I want to live in a house where the coldness of the marble floor gives you warmth, a home where the light is just right. A place you can recharge mentally.

A house where you can sit on the veranda and drink chai when it rains.

I want an old house in the oldest part of Bengaluru, with blackened light switches because of all the sweaty palms and wet hands that touched it without any scars or shock.

A house where all the lights are turned off at night but not the Pooja room’s light because God needs light to watch us.

In the end, I’m in love with Bangalore. Nakkan adu bengaluru.

With its sunsets, the people, the concrete jungle filled with bits of greenery, to make it seem like there is a good proportion of both, but there isn’t, and also nim maternal scoldings by the adorable youth, and the houses are about to be torn by gentrification even though they stood through the test of time. I feel like I’m forgetting something.

Oh yeah, the traffic and the potholes trying to compete with the number of stars.

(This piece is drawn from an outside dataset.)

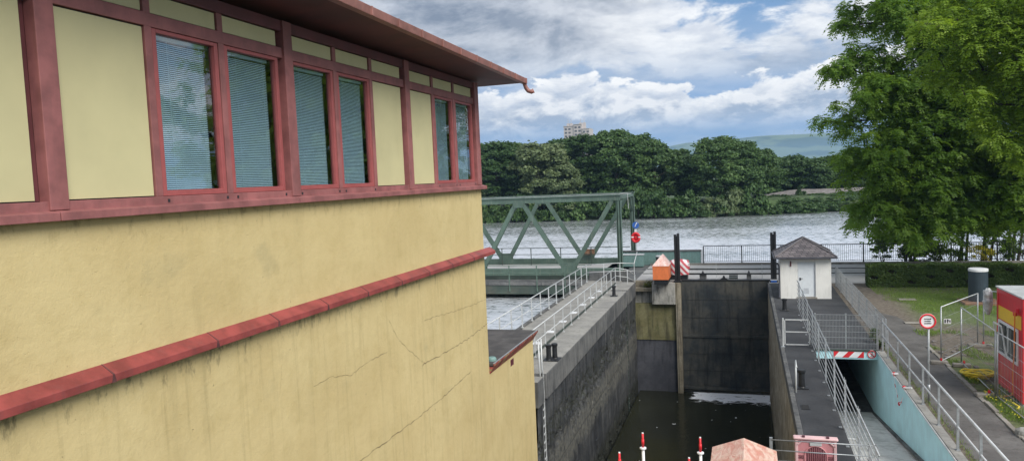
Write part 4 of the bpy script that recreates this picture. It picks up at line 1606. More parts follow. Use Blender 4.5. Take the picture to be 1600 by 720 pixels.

I like going to old cafes and old dosa canteens. It tells me more about where I live than anything else. It’s nice to look at old couples and old uncle homies drinking coffee together, reminiscing about their old days. In some ways, I’ve become that old uncle.

It makes me want to become a grandfather and eat dosas in the morning and take a long stroll with my old friends while visiting all the temples I see.

I should start going clubbing instead of MTR and Vidyarthi Bhavan.

But I don’t know.

I prefer the Naguva Nayana aesthetic to the Teriyanda aesthetic — Alok Hegde, 2023

I wonder if I feel this way, or if it’s Bengaluru making me feel this way.

Either way, I love you, Namma Ooru, but the traffic, it’s a love-hate relationship.

Recently, I drove my Scooty Pep, my sister’s purple-colored dented Scooty Pep to Bellandur from RR Nagar. If you are from Bengaluru, you know that’s a death threat to your scooter.

Somehow, the scooter never stopped.

My scooter got that David Goggins mindset for real.

It made me realize that if you look up, you see Instagrammable sunsets and skies, but before you look ahead it’s too late to fall down due to a pothole bigger than that guy’s nostril from college.

Whatever it is, Bengaluru makes you feel things.
Do you feel the same?

Thank you and have a nice day.
Ram ram saareyana, Aaj Mera 56th hard day.